SET EXERCISE: From the data that follows, copy every line holding the string "part".

INFORMATION SUPPLIED:
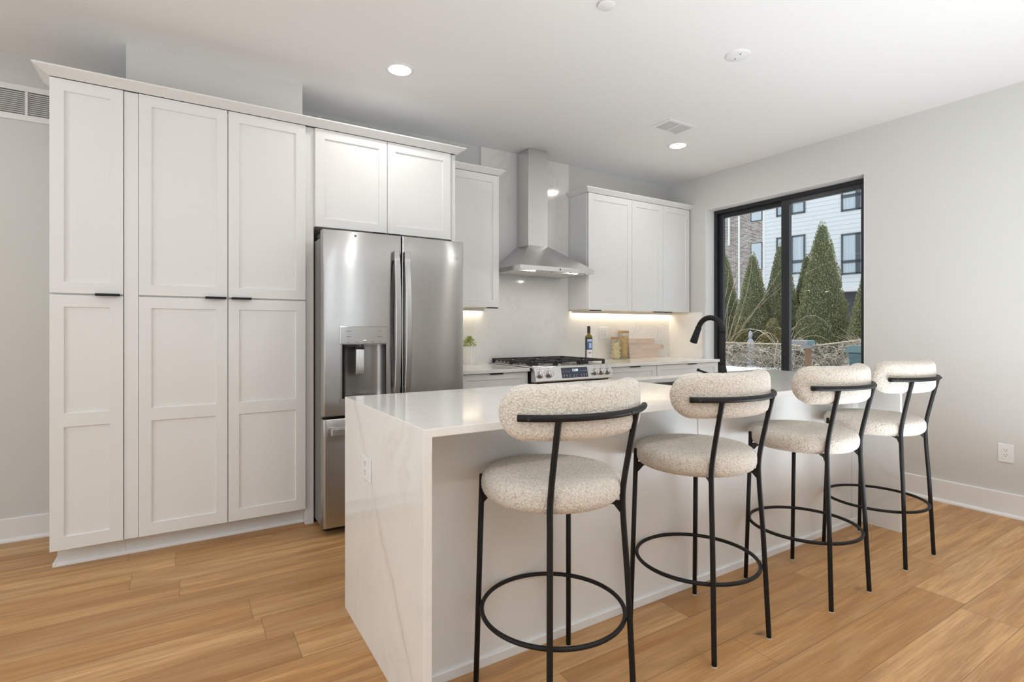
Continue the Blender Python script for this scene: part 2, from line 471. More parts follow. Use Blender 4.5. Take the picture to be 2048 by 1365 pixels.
# sliding window: frame, fixed sash (far), sliding sash (near)
win = struct('window_1', MB().box(XR + .13, XR + .21, WY1 - .035, WY1 - .002, 0, WT - .005, .002).box(XR + .13, XR + .21, WY0 + .002, WY0 + .035, 0, WT - .005, .002)
             .box(XR + .13, XR + .21, WY0 + .0352, WY1 - .0352, WT - .04, WT - .005, .002).box(XR + .13, XR + .21, WY0 + .0352, WY1 - .0352, 0, .04, .002), M['blackframe'])
def sash(y0, y1, x, nm, st0, st1):
    m = MB()
    m.box(x, x + .035, y0, y0 + st0, .0402, WT - .0402, .002); m.box(x, x + .035, y1 - st1, y1, .0402, WT - .0402, .002)
    m.box(x, x + .035, y0 + st0 + .0002, y1 - st1 - .0002, WT - .085, WT - .04, .002); m.box(x, x + .035, y0 + st0 + .0002, y1 - st1 - .0002, .04, .10, .002)
    sa = part('window_sash', m, M['blackframe'], win)
    part('window_pane', MB().box(x + .014, x + .018, y0 + st0 - .005, y1 - st1 + .005, .09, WT - .08), M['glass'], sa)
    return sa
sash(2.735, 3.482, XR + .165, 'far', .05, .05)
sash(2.074, 2.795, XR + .132, 'near', .05, .075)
# added unseen window behind the camera, lets extra sky light in
w2 = MB()
for a, b_ in ((-1.4, -1.33), (2.53, 2.6), (.56, .64)): w2.box(a, b_, YF - .1, YF - .04, .5, 2.35, .002)
w2.box(-1.4, 2.6, YF - .1, YF - .04, .5, .57, .002); w2.box(-1.4, 2.6, YF - .1, YF - .04, 2.28, 2.35, .002)
win2 = struct('window_fill_front', w2, M['blackframe'])
part('window_pane', MB().box(-1.33, .56, YF - .072, YF - .068, .57, 2.28), M['glass'], win2)
part('window_pane', MB().box(.64, 2.53, YF - .072, YF - .068, .57, 2.28), M['glass'], win2)

w3 = MB()  # added unseen side window, opening for the fill lamp outside it
for a, b_ in ((-.6, -.54), (2.54, 2.6), (.96, 1.04)): w3.box(XL - .09, XL - .03, a, b_, .4, 2.3, .002)
for a, b_ in ((-.54, .96), (1.04, 2.54)):
    w3.box(XL - .09, XL - .03, a, b_, .4, .46, .002); w3.box(XL - .09, XL - .03, a, b_, 2.24, 2.3, .002)
win3 = struct('window_fill_left', w3, M['blackframe'])
for a, b_ in ((-.54, .96), (1.04, 2.54)): part('window_pane', MB().box(XL - .062, XL - .058, a, b_, .46, 2.24), M['glass'], win3)
def shoe(m, x0, x1, y, zt=.02, d=.018, ax='x'):
    pass
def baseboard(name, poly, a0, a1, axis):
    struct(name, MB().prism(poly, a0, a1, axis), M['trim'])
def bb_profile(w, sgn, zt):   # (coordinate, z): board with a small quarter-round shoe at its foot
    p = [(0, 0), (.032, 0), (.031, .008), (.027, .015), (.021, .019), (.016, .0205), (.016, zt - .004), (.012, zt), (0, zt)]
    return [(w + sgn * a, z) for a, z in p]
baseboard('baseboard_alcove', bb_profile(YA, -1, .132), XL, -.56, 'x')
baseboard('baseboard_right', bb_profile(XR, -1, .152), YF, WY0 - .01, 'y')
baseboard('baseboard_left', bb_profile(XL, 1, .152), YF, YA, 'y')
baseboard('baseboard_front', bb_profile(YF, 1, .152), XL, XR, 'x')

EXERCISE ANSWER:
Continue the Blender Python script for this scene: part 2, from line 471. More parts follow. Use Blender 4.5. Take the picture to be 2048 by 1365 pixels.
    sa = part('window_sash', m, M['blackframe'], win)
    part('window_pane', MB().box(x + .014, x + .018, y0 + st0 - .005, y1 - st1 + .005, .09, WT - .08), M['glass'], sa)
part('window_pane', MB().box(-1.33, .56, YF - .072, YF - .068, .57, 2.28), M['glass'], win2)
part('window_pane', MB().box(.64, 2.53, YF - .072, YF - .068, .57, 2.28), M['glass'], win2)
for a, b_ in ((-.54, .96), (1.04, 2.54)): part('window_pane', MB().box(XL - .062, XL - .058, a, b_, .46, 2.24), M['glass'], win3)